Igual de importantes me parecen unas declaraciones anteriores de Glazer en las que dice que, para la familia del comandante nazi de Auschwitz, el genocidio, que ocurría al otro lado del muro de su casa, se convertía en “sonido ambiente” para sus vidas. Y allí radica la brutal y deprimente actualidad de “Zona de interés”. Allí pone Glazer el dedo en la llaga: los genocidios que ocurren ahora mismo, Gaza uno de ellos, la pérdida gradual de derechos de millones de personas de todo el mundo –propiciadas por regímenes ultraconservadores, incluyendo lo que ocurre día a día en el Ecuador o ultraizquierdistas, como en algunos países vecinos– son “sonido ambiente” para los privilegiados que no los sufrimos. El silencio de los medios tradicionales de los países ricos y pobres, la evasión que proponen las redes sociales, la ignorancia a la que han sido expuestas las personas, sobre todo los más jóvenes, de todas partes del mundo, vuelven a las grandes tragedias humanas cosas que ocurren, lejanas, en otros mundos, o simplemente, no ocurren.

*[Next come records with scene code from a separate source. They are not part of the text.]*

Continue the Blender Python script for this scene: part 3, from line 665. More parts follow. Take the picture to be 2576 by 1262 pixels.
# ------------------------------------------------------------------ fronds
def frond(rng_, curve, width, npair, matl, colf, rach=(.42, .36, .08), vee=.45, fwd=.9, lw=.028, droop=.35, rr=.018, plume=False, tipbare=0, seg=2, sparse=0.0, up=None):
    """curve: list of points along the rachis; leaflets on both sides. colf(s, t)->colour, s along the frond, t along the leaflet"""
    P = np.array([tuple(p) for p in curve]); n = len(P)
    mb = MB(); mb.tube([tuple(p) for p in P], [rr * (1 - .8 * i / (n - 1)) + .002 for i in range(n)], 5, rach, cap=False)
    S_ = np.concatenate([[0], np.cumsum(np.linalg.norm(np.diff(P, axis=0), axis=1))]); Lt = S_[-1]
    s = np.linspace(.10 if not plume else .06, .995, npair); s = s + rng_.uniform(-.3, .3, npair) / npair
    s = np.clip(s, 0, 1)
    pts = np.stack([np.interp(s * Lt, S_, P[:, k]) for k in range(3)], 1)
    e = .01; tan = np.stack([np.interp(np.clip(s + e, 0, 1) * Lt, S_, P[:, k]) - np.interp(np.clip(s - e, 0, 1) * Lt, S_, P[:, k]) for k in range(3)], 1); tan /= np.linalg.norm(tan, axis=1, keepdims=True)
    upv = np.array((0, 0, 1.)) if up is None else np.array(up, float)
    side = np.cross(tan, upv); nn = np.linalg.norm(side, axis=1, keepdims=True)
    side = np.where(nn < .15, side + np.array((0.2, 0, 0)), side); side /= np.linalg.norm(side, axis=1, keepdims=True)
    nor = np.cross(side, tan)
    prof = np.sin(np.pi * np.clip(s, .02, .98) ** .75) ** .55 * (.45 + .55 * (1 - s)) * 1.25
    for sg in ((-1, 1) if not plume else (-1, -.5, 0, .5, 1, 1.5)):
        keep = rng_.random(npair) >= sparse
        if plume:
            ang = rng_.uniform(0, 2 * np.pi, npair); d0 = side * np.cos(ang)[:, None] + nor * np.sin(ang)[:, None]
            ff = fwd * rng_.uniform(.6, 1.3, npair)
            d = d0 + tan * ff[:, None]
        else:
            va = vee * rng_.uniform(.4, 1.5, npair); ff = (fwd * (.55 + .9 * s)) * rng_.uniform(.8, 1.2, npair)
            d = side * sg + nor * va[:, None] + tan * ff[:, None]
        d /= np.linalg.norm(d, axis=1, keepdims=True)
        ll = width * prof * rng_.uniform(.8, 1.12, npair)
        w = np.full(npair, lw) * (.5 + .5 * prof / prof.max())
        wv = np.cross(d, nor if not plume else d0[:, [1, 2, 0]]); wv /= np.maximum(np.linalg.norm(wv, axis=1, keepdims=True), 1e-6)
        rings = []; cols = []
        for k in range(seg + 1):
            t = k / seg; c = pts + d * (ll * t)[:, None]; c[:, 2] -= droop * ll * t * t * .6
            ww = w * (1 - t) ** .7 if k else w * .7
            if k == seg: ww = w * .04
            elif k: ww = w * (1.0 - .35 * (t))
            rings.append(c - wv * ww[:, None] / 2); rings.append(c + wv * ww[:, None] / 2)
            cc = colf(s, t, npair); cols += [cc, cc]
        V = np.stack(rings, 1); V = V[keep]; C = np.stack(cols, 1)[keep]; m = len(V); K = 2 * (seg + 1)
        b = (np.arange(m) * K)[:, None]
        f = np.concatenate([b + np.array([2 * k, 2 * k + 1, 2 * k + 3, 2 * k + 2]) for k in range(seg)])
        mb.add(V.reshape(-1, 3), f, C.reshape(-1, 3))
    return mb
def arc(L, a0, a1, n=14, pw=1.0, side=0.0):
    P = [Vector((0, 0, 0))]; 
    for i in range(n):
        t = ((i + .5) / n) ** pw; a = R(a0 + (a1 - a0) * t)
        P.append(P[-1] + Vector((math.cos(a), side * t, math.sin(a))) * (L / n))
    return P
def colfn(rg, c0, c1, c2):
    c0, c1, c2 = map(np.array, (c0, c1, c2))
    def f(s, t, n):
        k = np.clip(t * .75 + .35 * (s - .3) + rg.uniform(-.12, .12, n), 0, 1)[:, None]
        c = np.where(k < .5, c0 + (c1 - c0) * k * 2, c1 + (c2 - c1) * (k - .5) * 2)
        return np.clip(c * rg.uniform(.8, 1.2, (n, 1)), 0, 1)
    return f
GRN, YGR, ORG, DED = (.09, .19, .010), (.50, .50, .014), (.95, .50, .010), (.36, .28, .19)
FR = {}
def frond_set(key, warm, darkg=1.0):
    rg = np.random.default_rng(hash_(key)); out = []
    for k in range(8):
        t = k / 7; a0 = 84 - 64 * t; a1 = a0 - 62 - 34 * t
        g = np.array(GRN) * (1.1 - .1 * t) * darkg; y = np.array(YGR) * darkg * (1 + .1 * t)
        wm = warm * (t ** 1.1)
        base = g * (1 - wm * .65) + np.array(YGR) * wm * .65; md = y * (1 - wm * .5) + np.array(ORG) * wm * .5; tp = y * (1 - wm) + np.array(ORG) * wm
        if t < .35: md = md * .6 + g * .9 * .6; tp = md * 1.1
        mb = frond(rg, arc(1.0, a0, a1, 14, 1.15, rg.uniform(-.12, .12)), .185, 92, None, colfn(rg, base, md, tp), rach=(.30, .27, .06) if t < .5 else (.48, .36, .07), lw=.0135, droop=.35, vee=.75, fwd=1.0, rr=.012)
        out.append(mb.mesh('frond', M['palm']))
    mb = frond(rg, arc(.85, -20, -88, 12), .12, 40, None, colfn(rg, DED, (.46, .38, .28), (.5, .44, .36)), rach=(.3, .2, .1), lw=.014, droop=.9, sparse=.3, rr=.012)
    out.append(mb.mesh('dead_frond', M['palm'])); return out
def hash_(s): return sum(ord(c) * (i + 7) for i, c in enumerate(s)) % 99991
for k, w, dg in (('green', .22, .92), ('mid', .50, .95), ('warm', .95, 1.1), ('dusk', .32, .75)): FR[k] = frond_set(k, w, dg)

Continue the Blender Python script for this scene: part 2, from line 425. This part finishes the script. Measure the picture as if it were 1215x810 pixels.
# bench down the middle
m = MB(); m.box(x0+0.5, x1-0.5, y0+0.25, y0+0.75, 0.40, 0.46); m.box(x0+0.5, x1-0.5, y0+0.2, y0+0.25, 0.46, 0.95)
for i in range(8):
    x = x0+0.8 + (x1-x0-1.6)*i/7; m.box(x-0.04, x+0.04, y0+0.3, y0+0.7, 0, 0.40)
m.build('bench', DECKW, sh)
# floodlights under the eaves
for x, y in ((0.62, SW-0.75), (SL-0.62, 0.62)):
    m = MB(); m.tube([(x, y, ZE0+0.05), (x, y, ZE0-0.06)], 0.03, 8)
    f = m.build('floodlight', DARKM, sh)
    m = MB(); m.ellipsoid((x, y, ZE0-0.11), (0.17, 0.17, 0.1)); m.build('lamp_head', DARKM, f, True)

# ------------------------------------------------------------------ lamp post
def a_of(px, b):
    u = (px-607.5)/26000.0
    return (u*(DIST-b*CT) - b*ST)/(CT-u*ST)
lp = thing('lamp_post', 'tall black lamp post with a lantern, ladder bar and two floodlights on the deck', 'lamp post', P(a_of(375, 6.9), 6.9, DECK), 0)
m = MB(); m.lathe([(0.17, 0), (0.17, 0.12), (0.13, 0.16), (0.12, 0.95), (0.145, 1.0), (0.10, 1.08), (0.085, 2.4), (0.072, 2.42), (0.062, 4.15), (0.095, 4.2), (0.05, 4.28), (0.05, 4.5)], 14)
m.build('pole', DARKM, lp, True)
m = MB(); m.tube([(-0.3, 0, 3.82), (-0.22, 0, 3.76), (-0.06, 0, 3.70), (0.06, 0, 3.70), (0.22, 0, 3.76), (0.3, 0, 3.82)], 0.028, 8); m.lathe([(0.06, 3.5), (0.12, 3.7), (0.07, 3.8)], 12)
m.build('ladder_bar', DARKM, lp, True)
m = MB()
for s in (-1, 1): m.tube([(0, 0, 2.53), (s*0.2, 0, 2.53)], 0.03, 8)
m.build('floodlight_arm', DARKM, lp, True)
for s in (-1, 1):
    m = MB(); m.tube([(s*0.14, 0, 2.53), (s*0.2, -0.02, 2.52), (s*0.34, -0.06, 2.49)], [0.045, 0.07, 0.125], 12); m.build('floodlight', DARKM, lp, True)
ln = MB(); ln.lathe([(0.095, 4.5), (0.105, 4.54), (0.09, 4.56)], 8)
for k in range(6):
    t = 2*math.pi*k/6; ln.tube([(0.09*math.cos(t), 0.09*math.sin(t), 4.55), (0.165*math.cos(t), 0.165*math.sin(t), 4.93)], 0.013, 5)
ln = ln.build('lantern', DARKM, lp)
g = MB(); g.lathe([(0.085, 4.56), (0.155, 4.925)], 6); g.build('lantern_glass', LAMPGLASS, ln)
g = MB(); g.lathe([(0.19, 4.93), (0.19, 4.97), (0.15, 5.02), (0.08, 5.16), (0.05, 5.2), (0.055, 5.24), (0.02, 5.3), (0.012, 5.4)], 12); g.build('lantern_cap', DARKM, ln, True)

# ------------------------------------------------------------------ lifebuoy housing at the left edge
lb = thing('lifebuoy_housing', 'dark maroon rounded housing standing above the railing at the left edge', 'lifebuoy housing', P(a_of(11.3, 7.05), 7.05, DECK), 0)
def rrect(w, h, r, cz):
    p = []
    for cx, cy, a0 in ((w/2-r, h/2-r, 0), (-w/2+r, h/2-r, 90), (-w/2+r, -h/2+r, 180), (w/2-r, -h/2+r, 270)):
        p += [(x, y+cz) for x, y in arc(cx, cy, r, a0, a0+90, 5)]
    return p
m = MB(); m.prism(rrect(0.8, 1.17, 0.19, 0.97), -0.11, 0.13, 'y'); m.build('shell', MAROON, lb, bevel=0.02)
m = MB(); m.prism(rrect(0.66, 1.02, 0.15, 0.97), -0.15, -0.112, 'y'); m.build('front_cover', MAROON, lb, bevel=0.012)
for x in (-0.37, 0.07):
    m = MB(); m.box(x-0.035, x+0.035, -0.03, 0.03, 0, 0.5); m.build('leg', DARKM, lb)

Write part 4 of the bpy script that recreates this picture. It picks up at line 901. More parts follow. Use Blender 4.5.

El cine tiene el poder de decirnos todas estas cosas que se ocultan tras la bambalina del tiktok. Y, mientras más se agudiza la pauperización intelectual de la red social de turno, más se vuelve imperioso el trabajo de cineastas, productores, distribuidores y exhibidores de cine que se dan cuenta que su medio es un arma poderosa de resistencia. Hollywood ha creado los más grandes desperdicios y también las más grandes obras maestras, y detrás de su noche máxima, en un pequeño rincón de su enorme aparato, alguien, de vez en cuando, tiene cosas que decirnos que importan; alguno que tiene la razón.